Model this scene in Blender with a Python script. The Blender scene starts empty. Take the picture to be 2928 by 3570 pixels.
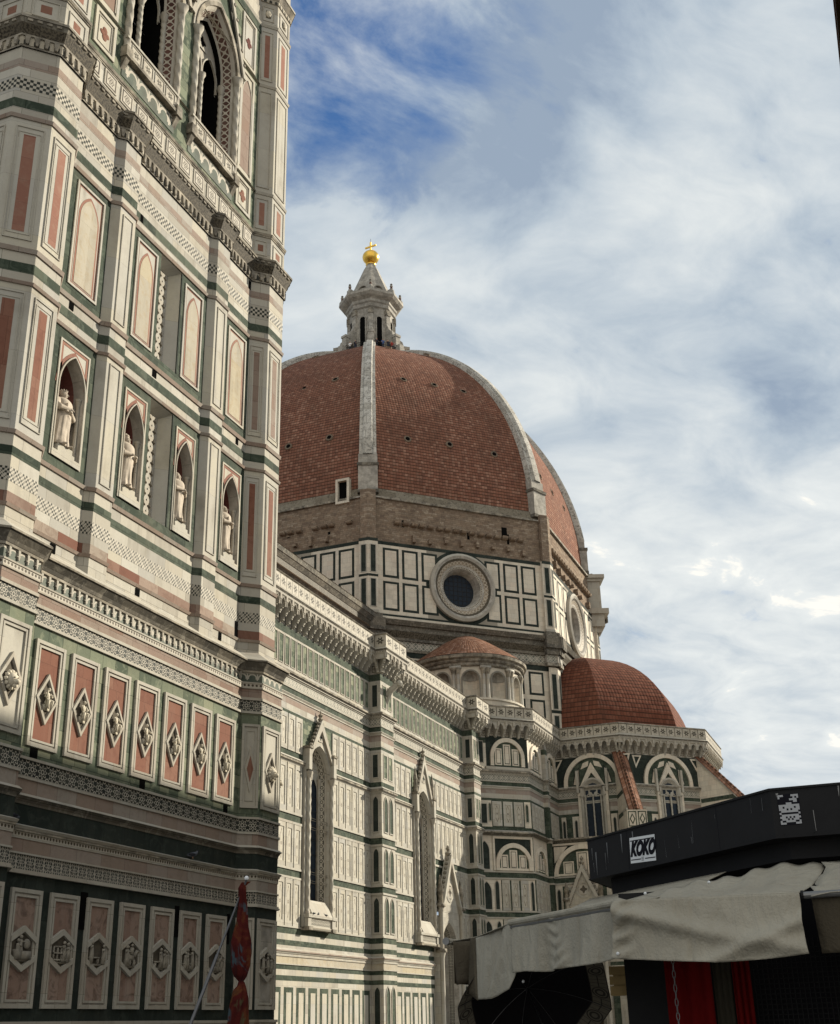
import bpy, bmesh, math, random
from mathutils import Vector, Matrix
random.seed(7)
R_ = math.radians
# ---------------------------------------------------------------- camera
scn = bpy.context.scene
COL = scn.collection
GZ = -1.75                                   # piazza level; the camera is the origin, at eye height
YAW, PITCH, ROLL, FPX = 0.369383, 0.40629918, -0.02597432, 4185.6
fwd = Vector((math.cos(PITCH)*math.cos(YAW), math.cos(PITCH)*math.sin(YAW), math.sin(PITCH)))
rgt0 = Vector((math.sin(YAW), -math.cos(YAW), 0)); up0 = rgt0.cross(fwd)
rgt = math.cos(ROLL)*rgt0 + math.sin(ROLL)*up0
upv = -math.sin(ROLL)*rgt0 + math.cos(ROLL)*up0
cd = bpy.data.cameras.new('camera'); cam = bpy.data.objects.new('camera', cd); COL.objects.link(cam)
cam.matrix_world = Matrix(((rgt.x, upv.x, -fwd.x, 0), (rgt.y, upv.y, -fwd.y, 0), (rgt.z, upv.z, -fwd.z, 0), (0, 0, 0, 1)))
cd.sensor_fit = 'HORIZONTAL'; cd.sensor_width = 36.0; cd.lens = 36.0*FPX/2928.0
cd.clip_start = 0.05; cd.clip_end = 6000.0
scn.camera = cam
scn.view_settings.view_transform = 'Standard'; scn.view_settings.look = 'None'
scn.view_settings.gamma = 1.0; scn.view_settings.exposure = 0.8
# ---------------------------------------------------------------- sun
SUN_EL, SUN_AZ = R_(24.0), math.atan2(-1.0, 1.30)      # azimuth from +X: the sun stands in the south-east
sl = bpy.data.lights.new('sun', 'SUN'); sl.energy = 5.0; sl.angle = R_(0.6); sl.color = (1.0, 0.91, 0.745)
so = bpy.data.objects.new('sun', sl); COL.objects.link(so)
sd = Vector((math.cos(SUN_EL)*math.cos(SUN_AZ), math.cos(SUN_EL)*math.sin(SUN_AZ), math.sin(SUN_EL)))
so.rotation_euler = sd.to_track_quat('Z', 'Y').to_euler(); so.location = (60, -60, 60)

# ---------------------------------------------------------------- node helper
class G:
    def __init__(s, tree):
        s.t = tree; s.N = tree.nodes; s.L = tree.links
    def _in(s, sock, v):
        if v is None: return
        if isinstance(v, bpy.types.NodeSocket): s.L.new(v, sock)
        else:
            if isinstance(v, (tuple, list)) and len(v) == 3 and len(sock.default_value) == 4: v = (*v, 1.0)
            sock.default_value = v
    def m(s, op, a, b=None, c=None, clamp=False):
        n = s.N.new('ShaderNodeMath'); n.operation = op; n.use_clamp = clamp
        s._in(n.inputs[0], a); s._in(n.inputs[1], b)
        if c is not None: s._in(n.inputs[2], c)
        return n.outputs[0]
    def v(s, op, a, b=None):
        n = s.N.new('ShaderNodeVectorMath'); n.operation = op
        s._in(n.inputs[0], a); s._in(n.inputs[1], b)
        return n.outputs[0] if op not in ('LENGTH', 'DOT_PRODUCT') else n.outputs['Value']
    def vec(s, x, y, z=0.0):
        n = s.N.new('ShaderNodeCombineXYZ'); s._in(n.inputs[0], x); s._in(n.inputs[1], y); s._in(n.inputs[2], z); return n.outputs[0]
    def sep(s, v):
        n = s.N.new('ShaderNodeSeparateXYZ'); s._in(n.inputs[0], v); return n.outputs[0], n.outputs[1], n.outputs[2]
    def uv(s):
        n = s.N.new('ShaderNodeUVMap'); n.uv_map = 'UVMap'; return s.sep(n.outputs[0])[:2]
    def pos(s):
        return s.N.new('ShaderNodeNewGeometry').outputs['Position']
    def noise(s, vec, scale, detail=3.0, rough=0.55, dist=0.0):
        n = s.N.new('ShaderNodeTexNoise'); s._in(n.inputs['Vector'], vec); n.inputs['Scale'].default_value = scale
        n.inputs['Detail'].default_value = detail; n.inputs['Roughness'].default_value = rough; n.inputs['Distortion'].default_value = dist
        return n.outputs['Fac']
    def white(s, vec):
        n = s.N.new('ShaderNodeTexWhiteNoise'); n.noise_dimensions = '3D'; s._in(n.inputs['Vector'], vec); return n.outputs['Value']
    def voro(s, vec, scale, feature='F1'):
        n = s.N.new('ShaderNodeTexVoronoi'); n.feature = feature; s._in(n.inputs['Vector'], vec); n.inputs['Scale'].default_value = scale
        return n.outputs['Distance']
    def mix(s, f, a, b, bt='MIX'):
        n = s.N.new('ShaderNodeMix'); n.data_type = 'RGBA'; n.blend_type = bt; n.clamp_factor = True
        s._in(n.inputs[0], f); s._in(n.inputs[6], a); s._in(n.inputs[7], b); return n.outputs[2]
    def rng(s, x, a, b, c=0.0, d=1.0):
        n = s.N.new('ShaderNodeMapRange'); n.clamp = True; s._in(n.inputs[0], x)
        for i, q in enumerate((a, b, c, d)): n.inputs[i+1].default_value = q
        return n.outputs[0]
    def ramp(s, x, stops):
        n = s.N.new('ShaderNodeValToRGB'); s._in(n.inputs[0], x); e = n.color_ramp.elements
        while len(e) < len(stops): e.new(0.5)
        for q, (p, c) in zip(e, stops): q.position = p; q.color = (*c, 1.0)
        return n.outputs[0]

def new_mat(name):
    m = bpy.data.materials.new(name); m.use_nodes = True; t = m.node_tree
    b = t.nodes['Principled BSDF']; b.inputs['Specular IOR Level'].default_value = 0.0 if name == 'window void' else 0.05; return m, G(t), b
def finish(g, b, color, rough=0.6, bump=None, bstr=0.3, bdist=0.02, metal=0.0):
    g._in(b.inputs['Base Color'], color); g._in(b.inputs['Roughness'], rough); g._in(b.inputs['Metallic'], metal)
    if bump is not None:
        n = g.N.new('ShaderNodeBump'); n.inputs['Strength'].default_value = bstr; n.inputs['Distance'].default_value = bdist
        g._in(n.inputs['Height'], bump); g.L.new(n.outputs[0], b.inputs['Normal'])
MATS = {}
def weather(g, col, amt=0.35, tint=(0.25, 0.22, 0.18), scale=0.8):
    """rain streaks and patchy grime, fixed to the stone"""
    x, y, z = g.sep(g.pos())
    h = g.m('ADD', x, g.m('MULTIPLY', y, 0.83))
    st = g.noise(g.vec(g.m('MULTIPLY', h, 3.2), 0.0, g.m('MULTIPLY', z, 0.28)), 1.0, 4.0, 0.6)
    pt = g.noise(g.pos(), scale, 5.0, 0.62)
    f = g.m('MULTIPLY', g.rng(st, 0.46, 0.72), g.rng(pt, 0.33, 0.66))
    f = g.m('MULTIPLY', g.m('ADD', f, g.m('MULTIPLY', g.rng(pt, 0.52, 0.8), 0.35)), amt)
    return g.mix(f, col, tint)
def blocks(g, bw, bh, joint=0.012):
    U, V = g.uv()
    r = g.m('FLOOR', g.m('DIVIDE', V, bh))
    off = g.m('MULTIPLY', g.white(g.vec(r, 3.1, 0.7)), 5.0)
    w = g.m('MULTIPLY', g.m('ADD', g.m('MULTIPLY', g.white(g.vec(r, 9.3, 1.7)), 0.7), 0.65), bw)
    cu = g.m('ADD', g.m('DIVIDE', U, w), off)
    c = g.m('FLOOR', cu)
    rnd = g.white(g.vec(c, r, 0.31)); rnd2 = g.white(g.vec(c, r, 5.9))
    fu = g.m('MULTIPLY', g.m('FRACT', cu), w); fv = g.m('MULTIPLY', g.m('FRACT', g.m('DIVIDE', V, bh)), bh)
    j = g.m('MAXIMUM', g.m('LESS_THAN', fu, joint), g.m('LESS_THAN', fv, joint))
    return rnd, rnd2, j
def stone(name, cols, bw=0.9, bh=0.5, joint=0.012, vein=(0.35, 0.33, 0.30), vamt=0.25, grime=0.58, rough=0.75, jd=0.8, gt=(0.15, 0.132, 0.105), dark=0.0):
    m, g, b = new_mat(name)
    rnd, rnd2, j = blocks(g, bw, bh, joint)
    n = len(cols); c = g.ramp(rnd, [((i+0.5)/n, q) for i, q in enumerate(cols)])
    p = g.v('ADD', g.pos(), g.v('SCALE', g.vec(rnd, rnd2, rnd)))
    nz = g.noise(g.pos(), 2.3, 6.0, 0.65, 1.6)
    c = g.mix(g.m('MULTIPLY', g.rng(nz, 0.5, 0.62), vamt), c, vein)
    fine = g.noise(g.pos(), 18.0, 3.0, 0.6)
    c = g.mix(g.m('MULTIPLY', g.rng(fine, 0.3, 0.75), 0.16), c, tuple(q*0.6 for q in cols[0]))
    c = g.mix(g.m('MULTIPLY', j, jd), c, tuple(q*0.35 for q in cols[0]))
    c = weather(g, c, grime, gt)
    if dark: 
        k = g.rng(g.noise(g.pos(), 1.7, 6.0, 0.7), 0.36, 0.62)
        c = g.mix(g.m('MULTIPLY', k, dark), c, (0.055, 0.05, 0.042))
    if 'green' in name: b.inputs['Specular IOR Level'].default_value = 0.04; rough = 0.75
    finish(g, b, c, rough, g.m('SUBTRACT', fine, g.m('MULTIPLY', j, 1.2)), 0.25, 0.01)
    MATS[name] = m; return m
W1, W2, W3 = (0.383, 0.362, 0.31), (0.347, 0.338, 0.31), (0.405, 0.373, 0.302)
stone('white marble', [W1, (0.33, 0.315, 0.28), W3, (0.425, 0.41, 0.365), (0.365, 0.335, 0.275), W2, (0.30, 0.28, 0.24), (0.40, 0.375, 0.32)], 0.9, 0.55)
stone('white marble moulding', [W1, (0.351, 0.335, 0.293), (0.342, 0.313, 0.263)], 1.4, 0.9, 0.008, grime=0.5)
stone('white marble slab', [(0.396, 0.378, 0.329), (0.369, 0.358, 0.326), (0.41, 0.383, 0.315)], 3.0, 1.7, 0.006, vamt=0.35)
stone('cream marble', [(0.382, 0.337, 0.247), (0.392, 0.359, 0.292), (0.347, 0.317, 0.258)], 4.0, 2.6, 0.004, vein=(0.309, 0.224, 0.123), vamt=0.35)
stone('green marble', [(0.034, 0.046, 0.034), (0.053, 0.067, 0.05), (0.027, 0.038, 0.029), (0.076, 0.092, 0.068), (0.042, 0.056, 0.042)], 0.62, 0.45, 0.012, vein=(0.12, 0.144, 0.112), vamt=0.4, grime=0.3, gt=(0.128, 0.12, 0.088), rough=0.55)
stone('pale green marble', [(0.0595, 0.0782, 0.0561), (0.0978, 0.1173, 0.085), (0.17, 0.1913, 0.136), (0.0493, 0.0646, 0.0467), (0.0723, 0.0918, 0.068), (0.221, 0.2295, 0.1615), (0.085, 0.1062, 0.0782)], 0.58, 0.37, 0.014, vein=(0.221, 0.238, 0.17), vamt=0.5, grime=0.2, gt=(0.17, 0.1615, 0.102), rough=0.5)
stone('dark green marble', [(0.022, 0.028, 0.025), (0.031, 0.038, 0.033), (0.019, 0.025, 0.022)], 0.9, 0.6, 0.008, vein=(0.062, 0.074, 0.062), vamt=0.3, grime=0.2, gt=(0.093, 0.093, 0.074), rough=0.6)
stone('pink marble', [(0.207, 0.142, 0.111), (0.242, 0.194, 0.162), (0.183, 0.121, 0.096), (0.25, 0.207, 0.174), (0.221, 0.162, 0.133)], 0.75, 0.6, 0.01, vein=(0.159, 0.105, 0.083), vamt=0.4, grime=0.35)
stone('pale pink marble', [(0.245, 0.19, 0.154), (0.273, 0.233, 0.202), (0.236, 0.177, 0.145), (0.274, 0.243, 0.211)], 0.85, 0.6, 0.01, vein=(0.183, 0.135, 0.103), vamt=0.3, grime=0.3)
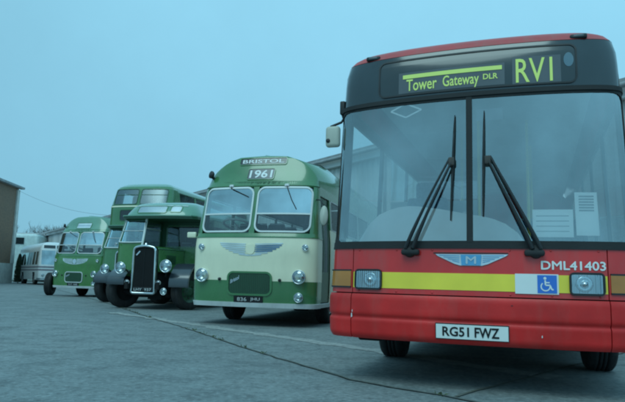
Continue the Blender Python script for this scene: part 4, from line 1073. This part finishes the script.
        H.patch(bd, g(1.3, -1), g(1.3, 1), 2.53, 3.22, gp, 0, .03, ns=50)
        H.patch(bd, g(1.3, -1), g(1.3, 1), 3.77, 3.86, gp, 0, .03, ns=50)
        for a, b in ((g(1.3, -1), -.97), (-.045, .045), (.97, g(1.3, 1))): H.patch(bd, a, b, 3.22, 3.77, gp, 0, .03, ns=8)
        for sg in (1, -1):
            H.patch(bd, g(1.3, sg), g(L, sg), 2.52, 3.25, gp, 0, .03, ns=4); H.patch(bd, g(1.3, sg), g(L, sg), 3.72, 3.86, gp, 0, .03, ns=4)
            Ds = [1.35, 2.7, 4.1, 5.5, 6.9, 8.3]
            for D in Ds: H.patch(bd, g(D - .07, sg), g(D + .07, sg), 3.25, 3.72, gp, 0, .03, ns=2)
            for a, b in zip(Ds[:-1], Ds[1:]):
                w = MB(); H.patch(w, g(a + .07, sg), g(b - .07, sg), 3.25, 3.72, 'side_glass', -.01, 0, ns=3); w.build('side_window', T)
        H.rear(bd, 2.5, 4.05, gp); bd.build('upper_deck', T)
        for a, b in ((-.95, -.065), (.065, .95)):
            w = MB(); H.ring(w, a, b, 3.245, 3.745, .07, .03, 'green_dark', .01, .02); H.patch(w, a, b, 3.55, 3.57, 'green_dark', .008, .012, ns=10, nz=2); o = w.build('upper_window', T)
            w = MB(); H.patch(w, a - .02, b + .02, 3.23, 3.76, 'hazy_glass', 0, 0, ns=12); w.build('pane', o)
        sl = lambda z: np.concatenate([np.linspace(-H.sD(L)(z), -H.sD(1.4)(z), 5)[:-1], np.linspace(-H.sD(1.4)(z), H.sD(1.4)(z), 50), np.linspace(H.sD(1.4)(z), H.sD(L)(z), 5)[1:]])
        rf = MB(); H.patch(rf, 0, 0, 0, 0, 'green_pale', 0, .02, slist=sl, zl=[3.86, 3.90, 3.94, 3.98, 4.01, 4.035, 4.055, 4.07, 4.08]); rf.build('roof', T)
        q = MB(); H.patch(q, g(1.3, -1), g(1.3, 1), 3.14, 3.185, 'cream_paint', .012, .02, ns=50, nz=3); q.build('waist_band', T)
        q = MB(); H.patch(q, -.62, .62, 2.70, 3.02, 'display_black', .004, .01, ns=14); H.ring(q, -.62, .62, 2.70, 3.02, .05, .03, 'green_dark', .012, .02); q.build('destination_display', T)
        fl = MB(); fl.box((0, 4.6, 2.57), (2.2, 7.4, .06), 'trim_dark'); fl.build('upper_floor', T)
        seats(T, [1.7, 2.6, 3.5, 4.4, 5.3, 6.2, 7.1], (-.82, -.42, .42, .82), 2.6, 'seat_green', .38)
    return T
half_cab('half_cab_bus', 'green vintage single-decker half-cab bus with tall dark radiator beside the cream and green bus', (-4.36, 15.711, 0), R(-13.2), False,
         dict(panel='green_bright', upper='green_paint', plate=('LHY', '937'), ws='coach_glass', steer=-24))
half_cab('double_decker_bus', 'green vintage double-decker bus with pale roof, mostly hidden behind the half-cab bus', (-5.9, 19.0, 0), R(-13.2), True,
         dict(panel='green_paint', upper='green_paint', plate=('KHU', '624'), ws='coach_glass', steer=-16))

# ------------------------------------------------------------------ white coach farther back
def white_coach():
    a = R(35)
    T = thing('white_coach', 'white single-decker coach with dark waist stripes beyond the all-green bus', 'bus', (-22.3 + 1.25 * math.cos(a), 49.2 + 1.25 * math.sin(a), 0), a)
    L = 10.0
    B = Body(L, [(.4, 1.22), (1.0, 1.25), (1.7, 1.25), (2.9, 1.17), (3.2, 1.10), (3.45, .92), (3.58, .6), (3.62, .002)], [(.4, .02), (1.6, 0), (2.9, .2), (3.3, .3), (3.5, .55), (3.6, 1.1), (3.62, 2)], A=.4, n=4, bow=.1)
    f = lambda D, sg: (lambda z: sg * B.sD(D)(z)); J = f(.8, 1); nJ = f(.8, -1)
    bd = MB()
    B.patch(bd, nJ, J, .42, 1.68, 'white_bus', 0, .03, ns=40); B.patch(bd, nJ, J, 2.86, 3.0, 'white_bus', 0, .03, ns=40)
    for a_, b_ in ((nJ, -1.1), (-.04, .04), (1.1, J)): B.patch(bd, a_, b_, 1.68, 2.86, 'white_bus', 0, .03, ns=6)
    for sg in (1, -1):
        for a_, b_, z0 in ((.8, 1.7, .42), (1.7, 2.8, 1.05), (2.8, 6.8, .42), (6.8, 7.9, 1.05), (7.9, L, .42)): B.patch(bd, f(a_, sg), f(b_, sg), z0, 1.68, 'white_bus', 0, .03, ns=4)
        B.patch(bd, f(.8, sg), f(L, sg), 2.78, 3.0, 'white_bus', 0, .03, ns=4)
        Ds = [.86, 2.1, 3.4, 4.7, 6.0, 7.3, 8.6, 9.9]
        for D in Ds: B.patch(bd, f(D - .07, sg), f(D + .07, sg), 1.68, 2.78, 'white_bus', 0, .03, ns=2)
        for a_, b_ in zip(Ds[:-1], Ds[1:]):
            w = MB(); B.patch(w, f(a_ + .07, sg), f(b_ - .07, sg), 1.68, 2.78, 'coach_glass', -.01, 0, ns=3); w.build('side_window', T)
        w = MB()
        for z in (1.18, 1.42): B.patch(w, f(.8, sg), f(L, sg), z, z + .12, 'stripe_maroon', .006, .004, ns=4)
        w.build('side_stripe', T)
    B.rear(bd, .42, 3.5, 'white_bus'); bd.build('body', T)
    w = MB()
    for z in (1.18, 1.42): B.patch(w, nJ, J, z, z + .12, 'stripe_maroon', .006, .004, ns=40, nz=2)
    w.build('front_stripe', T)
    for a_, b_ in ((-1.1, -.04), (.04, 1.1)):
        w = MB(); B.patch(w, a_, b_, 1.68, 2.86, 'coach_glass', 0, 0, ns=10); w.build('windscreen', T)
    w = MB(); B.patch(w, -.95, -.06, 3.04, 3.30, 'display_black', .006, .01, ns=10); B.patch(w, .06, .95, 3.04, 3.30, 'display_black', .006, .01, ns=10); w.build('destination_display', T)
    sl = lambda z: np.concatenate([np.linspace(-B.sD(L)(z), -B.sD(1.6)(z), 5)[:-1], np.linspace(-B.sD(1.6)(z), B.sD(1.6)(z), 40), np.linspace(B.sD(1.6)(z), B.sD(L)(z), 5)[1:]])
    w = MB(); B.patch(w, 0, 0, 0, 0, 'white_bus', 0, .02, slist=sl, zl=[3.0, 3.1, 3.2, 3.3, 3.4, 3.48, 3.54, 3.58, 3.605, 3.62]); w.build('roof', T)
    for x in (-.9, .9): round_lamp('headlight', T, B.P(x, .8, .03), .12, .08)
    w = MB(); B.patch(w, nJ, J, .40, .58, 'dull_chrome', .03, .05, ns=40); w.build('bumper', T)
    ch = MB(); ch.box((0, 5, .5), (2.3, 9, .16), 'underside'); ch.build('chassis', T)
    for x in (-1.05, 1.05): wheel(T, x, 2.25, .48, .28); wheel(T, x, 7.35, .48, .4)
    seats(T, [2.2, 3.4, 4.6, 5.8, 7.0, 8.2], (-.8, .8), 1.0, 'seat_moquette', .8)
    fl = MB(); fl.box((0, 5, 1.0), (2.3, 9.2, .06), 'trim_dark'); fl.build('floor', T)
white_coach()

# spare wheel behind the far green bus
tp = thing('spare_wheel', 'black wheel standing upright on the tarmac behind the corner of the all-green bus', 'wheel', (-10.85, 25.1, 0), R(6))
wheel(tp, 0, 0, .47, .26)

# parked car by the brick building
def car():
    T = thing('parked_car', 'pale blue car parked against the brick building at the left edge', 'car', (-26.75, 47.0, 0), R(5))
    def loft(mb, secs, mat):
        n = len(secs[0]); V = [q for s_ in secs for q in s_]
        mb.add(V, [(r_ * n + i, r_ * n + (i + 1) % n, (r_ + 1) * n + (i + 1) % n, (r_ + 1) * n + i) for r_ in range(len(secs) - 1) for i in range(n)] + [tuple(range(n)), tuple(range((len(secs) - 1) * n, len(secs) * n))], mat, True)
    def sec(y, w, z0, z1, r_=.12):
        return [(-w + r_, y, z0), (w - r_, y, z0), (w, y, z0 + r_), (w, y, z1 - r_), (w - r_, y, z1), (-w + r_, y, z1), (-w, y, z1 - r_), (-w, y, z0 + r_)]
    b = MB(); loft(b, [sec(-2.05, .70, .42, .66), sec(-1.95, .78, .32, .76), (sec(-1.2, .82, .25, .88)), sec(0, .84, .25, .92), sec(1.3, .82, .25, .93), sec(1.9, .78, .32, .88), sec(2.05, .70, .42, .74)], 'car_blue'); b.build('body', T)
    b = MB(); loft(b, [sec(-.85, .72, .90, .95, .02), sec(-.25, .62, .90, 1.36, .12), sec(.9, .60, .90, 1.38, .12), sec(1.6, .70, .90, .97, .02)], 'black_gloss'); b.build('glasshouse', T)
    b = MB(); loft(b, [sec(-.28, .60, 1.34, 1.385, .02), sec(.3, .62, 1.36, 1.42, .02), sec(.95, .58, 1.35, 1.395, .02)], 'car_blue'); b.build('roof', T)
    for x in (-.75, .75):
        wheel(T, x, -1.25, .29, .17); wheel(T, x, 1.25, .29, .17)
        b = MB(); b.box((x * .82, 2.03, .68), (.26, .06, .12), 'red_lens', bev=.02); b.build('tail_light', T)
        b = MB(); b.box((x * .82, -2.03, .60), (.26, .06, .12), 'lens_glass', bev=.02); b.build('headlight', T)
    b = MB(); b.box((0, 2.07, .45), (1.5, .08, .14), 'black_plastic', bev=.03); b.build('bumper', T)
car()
++++++
= The task =
Select every line of the material above holding the word "with" and copy it.

= Complete response =
Model this scene in Blender with a Python script. The Blender scene starts empty. Take the picture to be 2928 by 3570 pixels.
half_cab('half_cab_bus', 'green vintage single-decker half-cab bus with tall dark radiator beside the cream and green bus', (-4.36, 15.711, 0), R(-13.2), False,
half_cab('double_decker_bus', 'green vintage double-decker bus with pale roof, mostly hidden behind the half-cab bus', (-5.9, 19.0, 0), R(-13.2), True,
    T = thing('white_coach', 'white single-decker coach with dark waist stripes beyond the all-green bus', 'bus', (-22.3 + 1.25 * math.cos(a), 49.2 + 1.25 * math.sin(a), 0), a)